▶ **Requirements**: Where a line below holds the string "wide", copy that line.

-- begin Collected material --

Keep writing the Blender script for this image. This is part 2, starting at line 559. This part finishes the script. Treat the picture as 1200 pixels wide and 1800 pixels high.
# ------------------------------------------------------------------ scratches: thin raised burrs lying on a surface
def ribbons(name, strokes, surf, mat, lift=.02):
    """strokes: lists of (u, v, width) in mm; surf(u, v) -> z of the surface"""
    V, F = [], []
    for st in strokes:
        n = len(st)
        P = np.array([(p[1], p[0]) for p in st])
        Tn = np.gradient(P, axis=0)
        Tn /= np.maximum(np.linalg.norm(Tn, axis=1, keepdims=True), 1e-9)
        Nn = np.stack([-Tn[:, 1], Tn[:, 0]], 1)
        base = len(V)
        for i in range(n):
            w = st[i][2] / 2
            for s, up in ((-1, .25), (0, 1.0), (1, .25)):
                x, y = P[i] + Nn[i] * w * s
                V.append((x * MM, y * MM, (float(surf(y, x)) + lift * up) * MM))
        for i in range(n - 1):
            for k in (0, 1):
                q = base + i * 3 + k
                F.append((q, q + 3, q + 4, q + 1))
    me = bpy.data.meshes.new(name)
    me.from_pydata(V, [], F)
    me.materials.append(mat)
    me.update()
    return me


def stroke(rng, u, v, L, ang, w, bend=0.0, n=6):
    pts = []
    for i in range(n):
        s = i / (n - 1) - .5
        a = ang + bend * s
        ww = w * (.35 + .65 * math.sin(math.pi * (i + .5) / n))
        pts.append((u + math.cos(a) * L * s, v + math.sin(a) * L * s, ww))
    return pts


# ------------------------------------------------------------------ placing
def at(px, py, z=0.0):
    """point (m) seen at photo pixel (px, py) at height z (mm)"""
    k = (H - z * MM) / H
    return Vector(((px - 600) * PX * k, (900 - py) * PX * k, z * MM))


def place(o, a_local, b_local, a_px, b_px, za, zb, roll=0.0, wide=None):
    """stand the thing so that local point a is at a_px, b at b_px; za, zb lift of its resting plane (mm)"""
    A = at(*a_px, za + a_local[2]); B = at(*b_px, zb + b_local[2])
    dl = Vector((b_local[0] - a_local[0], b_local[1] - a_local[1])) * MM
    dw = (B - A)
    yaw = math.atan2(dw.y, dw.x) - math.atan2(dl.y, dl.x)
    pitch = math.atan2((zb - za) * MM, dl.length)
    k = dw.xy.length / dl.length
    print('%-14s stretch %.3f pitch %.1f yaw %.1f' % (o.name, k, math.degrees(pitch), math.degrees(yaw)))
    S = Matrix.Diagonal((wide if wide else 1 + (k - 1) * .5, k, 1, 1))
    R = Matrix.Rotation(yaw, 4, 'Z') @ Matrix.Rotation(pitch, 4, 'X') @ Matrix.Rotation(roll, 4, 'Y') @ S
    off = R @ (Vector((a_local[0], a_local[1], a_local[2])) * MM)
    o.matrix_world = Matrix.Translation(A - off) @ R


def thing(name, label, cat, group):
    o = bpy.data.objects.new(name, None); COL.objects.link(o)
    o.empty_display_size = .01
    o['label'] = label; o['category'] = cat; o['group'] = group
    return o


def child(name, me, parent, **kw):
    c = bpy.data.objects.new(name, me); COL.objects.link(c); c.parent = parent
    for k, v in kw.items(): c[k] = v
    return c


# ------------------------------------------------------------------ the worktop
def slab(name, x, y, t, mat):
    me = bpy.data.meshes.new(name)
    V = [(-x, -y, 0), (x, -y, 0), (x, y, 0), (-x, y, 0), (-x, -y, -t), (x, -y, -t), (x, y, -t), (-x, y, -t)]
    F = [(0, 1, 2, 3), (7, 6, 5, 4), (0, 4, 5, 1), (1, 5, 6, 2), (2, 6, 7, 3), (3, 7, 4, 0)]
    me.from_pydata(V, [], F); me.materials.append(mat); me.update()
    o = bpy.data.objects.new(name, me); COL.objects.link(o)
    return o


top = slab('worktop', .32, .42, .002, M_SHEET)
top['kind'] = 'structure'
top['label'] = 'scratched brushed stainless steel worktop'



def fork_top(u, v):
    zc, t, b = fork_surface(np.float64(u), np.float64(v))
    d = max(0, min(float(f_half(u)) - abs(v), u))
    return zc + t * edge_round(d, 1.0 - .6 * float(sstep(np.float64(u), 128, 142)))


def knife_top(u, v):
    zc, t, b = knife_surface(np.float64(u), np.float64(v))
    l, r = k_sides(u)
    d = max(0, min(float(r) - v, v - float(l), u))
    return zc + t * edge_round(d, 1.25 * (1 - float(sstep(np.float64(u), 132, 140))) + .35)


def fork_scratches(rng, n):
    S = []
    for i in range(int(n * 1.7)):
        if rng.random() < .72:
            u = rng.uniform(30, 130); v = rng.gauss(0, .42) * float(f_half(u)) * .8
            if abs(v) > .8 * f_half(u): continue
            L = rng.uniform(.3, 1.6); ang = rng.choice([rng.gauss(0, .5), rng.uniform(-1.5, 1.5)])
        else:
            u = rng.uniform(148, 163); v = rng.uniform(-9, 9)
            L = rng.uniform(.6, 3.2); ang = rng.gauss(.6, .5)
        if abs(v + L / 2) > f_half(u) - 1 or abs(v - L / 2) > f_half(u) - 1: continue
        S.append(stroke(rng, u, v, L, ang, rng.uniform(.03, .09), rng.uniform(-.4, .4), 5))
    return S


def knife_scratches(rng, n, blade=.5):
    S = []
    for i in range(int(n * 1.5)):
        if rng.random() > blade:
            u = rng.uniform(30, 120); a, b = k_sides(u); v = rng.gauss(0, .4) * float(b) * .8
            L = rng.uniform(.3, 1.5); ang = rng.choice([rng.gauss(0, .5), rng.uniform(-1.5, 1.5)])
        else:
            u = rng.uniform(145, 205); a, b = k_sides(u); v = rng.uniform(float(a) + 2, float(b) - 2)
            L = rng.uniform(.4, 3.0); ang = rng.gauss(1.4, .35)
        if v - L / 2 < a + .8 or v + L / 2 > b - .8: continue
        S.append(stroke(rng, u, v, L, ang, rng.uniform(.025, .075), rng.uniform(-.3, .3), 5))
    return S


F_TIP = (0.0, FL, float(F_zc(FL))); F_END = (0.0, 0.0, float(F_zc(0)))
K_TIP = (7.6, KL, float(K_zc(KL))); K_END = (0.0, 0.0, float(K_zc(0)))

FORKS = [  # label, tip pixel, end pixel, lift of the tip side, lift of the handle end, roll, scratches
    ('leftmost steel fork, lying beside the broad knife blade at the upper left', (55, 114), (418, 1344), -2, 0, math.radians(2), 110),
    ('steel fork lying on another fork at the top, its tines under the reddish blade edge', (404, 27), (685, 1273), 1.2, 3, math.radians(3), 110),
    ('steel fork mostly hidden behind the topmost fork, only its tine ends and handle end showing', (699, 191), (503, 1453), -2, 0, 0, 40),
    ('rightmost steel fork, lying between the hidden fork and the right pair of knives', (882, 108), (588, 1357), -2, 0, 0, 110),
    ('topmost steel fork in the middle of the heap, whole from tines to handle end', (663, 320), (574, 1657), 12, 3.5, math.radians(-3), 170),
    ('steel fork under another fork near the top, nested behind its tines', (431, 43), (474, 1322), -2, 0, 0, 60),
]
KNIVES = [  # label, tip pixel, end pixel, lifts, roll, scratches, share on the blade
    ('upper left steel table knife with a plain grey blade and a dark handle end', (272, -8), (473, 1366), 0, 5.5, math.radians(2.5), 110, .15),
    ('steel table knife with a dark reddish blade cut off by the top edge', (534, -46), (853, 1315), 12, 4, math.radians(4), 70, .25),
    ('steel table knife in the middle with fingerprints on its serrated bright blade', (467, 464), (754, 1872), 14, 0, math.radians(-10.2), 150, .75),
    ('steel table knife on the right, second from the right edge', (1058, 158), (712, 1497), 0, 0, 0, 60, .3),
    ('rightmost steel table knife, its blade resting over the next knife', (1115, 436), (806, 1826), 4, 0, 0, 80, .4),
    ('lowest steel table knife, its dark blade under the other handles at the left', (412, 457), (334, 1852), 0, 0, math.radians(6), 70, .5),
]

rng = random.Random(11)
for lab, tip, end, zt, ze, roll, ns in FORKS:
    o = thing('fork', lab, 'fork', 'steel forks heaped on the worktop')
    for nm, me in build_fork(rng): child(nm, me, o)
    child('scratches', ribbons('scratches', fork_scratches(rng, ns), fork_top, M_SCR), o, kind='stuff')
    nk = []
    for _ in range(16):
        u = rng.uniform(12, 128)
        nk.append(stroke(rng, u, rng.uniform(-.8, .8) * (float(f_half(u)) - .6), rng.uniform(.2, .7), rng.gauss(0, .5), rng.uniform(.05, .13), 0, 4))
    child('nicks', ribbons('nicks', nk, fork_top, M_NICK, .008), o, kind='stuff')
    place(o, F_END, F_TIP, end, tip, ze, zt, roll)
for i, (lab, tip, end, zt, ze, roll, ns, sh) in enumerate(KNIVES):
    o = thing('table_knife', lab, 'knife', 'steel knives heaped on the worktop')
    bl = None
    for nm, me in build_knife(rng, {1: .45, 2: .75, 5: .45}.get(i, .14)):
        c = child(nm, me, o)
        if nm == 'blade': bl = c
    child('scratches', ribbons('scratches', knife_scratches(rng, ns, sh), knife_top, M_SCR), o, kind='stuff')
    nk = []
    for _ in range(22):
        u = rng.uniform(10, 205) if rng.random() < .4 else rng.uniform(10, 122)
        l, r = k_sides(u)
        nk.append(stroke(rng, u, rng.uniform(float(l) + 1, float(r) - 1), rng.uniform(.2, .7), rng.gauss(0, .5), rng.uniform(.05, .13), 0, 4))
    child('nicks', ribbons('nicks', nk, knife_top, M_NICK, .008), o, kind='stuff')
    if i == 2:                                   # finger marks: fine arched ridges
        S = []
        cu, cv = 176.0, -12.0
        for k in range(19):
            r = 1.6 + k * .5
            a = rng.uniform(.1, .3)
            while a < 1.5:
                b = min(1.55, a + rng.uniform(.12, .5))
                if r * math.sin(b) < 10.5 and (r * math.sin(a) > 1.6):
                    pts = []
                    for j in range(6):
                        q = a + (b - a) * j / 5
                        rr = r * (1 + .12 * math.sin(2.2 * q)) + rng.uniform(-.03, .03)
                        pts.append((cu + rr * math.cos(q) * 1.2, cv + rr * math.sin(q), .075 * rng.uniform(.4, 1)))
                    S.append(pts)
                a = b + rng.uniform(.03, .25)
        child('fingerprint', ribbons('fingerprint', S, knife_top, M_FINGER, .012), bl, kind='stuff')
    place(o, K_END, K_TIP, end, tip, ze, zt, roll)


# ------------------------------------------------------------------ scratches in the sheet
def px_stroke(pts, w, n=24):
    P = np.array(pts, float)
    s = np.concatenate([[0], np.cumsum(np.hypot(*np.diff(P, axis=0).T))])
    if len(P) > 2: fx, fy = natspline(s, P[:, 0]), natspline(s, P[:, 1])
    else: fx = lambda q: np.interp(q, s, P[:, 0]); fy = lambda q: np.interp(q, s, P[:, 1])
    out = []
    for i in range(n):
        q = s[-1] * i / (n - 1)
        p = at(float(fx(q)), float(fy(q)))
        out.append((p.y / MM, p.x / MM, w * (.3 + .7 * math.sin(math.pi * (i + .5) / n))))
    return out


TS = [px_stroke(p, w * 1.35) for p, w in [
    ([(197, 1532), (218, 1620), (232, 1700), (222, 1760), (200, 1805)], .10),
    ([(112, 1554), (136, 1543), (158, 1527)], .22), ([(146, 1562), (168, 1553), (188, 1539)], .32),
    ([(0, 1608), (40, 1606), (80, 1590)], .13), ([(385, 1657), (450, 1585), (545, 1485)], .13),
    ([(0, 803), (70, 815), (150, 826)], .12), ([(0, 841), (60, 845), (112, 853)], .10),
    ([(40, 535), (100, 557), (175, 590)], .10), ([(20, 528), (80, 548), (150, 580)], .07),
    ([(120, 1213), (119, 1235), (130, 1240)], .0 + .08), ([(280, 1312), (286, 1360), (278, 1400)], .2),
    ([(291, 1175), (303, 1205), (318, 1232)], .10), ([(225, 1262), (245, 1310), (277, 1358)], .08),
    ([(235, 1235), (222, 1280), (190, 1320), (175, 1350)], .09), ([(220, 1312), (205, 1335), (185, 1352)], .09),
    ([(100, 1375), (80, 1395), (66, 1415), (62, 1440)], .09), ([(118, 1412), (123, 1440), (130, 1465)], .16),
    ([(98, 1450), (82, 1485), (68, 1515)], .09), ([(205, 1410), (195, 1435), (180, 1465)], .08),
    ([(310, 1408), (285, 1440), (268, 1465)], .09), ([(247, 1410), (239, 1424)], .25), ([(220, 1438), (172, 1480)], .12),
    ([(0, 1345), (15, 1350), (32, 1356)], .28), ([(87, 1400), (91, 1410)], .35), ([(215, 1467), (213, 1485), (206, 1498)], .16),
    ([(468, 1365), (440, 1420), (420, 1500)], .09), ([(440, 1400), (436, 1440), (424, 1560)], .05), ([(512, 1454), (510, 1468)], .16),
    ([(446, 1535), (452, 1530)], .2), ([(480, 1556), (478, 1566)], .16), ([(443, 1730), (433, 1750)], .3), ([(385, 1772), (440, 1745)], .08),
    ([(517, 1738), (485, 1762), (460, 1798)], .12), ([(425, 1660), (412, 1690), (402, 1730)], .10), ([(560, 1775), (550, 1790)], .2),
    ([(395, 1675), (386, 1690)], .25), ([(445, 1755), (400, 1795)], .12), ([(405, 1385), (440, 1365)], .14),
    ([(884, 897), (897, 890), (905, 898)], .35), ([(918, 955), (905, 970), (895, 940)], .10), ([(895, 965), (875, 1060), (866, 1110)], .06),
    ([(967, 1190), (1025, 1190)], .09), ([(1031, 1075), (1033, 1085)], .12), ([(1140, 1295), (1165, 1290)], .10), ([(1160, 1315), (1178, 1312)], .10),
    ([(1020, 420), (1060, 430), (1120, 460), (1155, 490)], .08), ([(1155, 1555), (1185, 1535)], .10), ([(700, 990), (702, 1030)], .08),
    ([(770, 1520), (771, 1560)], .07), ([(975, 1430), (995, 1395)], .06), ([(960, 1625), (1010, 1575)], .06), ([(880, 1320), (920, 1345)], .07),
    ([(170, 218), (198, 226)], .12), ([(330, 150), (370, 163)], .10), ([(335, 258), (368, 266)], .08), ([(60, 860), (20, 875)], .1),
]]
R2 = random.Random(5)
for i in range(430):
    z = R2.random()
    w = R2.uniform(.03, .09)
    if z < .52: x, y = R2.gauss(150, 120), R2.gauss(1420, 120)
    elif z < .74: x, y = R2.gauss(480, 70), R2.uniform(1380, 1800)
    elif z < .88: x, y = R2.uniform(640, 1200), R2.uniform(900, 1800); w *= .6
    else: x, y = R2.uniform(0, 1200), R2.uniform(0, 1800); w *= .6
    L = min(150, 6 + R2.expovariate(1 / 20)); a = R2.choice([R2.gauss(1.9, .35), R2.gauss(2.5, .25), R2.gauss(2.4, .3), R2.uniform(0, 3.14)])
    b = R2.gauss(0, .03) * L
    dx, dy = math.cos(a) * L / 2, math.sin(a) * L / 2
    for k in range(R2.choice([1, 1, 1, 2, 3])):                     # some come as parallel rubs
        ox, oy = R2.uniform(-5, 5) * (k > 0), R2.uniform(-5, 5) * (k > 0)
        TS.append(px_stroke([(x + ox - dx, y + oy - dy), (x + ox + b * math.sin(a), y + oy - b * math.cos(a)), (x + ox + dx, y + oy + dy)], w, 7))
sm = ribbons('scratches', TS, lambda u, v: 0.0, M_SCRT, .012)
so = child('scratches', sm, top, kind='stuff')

-- end Collected material --

▶ **Task result**:
Keep writing the Blender script for this image. This is part 2, starting at line 559. This part finishes the script. Treat the picture as 1200 pixels wide and 1800 pixels high.
def place(o, a_local, b_local, a_px, b_px, za, zb, roll=0.0, wide=None):
    S = Matrix.Diagonal((wide if wide else 1 + (k - 1) * .5, k, 1, 1))